Israel "won't have contacts with a government in which Hamas takes part," Olmert added.
The decision means Israel will halt the transfer of about $50 million in taxes it collects monthly on behalf of the Palestinians under a 1994 economic accord.
Withholding that money could compromise the ability of the Palestinian government to pay salaries for 140,000 workers, including 57,000 security personnel.
Humanitarian aid will be allowed to continue.
Abdel Aziz Duaik, Hamas' new parliament speaker, denounced the move as a ploy motivated by political concerns ahead of Israel's March 28 elections.
"This is a wrong decision, and the Israelis must reconsider it," Duaik said.
"The measures that Israel declared against the Palestinian people are considered part of the ongoing Israeli collective punishment measures that aim at punishing all Palestinian people," added Palestinian legislator Ghassin Khatib.

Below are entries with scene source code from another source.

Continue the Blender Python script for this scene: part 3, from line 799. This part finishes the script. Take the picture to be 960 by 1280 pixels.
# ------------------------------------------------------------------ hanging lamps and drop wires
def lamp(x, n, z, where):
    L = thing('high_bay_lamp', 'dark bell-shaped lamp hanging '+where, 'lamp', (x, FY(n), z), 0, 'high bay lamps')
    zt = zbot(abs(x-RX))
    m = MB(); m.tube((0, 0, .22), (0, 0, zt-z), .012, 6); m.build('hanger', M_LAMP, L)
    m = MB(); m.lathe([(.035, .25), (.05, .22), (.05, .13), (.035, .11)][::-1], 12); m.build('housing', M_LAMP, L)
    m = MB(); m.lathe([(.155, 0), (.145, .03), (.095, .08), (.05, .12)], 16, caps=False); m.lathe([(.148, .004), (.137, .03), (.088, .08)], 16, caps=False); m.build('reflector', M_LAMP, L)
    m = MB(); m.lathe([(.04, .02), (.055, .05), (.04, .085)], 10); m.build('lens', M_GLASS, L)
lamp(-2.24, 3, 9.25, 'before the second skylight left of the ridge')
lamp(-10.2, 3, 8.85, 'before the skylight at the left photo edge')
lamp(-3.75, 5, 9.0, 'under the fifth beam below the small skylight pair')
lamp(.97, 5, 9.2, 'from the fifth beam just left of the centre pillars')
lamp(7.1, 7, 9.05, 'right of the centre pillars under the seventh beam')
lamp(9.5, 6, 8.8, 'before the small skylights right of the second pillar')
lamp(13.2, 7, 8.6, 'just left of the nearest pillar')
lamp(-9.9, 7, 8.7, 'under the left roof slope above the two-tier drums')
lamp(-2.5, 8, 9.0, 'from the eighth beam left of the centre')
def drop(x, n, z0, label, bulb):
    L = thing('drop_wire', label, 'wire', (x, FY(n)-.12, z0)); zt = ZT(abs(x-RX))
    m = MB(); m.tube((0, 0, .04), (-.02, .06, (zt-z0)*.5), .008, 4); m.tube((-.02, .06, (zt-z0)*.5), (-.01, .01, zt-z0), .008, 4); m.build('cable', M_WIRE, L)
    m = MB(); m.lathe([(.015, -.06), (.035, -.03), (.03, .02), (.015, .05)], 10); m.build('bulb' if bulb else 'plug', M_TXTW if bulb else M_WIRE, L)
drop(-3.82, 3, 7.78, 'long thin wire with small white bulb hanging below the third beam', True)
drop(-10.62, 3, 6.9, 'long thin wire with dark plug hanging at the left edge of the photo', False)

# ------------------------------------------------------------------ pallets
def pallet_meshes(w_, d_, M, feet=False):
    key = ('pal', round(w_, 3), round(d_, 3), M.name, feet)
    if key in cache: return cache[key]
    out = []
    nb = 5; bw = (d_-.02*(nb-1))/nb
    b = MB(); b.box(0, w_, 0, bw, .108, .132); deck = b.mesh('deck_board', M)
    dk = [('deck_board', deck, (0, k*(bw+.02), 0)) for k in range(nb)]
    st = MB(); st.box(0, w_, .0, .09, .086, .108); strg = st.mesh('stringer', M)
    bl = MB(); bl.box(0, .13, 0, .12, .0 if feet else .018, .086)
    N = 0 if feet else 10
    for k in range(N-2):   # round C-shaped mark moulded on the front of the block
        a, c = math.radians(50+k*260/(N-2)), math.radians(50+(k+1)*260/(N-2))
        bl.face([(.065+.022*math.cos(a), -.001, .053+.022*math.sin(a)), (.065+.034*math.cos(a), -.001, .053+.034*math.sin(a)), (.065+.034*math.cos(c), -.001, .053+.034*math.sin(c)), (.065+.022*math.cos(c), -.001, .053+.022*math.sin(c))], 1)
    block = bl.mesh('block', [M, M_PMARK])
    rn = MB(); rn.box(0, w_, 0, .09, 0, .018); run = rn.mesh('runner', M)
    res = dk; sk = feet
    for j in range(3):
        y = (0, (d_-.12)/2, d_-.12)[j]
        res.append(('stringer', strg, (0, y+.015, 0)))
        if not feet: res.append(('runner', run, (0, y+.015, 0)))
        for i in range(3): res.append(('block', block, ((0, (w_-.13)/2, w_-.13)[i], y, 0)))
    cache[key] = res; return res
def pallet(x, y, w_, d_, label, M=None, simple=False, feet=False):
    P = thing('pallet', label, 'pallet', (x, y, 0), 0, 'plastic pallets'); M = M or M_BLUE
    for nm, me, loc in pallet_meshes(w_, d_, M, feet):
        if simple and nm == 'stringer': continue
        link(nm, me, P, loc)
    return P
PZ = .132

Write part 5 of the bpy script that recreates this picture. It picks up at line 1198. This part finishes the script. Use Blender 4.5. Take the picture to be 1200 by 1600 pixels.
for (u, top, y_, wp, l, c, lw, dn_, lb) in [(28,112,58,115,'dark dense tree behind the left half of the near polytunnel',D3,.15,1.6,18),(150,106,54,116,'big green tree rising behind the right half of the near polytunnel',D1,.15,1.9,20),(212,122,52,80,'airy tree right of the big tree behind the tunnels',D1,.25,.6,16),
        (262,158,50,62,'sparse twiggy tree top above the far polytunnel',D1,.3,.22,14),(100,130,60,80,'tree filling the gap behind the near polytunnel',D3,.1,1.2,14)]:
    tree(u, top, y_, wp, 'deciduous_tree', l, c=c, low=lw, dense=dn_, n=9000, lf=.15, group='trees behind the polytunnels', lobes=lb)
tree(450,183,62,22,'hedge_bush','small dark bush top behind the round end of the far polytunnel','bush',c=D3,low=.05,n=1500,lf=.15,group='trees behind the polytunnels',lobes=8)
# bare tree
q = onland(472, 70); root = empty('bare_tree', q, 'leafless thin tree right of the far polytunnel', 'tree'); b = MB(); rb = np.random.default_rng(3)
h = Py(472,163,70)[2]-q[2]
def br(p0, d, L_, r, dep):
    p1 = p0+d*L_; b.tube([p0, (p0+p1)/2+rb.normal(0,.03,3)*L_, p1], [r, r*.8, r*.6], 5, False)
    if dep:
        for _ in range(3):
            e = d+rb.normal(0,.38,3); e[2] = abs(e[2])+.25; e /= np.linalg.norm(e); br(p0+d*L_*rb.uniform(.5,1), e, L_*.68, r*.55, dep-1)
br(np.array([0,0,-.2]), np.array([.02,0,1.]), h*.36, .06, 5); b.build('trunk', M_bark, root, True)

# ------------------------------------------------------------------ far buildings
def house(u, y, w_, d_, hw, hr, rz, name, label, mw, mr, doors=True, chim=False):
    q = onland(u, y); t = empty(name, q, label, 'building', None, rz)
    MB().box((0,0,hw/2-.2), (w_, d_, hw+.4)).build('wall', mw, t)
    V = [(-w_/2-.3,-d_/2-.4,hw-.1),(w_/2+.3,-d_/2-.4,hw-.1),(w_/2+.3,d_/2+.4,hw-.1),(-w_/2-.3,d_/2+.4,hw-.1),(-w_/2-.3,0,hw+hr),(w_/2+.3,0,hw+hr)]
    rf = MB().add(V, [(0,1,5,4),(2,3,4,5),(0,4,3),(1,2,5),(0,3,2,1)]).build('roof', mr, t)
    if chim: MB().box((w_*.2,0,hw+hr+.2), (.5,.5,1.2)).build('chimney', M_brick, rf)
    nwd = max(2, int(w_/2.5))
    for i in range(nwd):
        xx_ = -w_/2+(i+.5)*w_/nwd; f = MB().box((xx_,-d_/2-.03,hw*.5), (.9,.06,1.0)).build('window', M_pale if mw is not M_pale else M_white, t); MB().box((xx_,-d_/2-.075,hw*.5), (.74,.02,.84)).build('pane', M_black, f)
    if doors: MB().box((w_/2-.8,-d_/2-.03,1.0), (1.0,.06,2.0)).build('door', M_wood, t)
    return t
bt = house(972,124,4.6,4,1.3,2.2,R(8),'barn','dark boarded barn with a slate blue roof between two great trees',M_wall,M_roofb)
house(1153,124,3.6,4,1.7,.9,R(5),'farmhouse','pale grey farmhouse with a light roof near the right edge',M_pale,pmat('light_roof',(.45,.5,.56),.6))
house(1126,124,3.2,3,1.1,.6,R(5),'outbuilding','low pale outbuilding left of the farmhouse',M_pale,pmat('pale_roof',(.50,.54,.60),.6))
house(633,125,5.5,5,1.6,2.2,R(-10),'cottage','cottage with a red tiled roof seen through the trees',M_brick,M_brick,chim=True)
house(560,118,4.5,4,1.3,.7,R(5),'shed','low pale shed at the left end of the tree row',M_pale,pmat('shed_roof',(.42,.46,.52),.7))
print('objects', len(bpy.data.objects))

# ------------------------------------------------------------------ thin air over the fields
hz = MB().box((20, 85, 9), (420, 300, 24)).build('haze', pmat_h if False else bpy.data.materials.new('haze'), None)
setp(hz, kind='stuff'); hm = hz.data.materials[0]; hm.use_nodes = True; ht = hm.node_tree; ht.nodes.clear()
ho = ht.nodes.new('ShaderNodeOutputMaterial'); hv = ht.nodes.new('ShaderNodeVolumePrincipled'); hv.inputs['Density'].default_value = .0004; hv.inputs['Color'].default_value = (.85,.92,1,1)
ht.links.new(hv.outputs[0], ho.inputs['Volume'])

Hamas has said it would try to make up any shortfall in part by recruiting money from the Arab and Muslim world. A senior delegation of Hamas officials arrived in Iran on Sunday to appeal for help.
Hamas, which is sworn to Israel's destruction, swept the Jan. 25 Palestinian elections. Its refusal to cave in to international pressure to disarm and recognize Israel's right to exist has prompted threats from the West to cut off hundreds of millions of dollars that it funnels to the Palestinians annually.
U.S. Secretary of State Condoleezza Rice is scheduled to be in the Middle East this coming week, where she will lobby leaders to support a boycott of Hamas.
Moderate PM
In what could be a move to put a more moderate face on Hamas, the group on Sunday nominated Ismail Haniyeh to be its prime minister. Haniyeh is seen as a leader of one of Hamas's more pragmatic wings.
"I pray to God almighty to help me in keeping up this responsibility in order to clarify the Palestinian issue," said Haniyeh on Sunday, "and the Palestinian people's sacrifices until we regain the rights which were forcibly taken from this great people."
Palestinian leader Mahmoud Abbas was expected later Sunday to formally charge Haniyeh with the task of putting together a new cabinet. Haniyeh would then have three weeks to submit a government to Abbas for approval.
Hamas, which captured 74 of 132 seats in its first run for parliament, is taking over from Abbas' long-ruling Fatah Party, which fell out of favor because of its failure to eradicate corruption and lawlessness on Palestinian streets.